Presidents and prime ministers from the 21-member Asia Pacific Economic Cooperation (APEC) forum are expected to issue a statement aimed at helping revive the moribund talks, said Colin Heseltine, executive director of the Singapore-based APEC secretariat.
"What APEC leaders, I think, will be putting their minds to in a couple of weeks is what they can do in terms of trying to push the Doha Round of negotiations forward, to get some progress," Heseltine told a media briefing.
"This will be one of the important priorities in Sydney in September."
Heseltine said it was not clear at this point what form the leaders' statement will take or how stronger it can get in order to break the impasse among World Trade Organisation (WTO) members.
"Negotiations are going on in Geneva during this current period, and so just precisely where APEC can fit in and what it can do I think we will just have to wait and see," he said.
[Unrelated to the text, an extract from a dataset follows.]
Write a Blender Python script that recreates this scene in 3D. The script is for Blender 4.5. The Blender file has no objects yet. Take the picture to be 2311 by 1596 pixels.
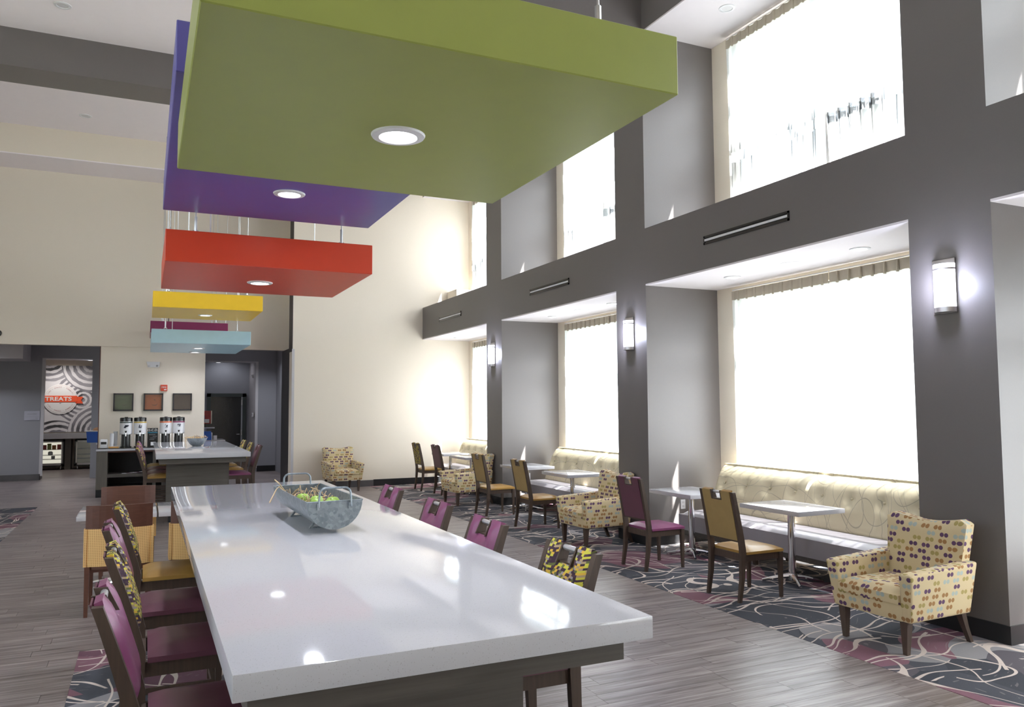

At their annual meeting in Busan, South Korea in 2005 and Hanoi, Vietnam last year, APEC leaders also issued strong statements but these have failed to jumpstart the WTO talks.
APEC members, which account for 70 percent of global economic output and half of world trade, had been hoping to use their economic influence to give a strong push toward reviving the negotiations.
The grouping includes economic heavyweights like the United States and China, and covers a wide range of countries and territories stretching from Latin America to Asia.
WTO director-general Pascal Lamy will be in Sydney to attend a series of meetings involving APEC trade and foreign ministers ahead of the summit on September 8 and 9, Heseltine said.
The WTO's Doha Development Round, launched in the Qatari capital in 2001, is aimed at cutting subsidies and import duties primarily to help developing nations to take advantage of expanding global trade.
But the talks have foundered because WTO members are at odds over the extent of new cuts in barriers to trade in agriculture, industrial goods and services amid cross-cutting disagreements between rich and poor countries over the concessions they need to make.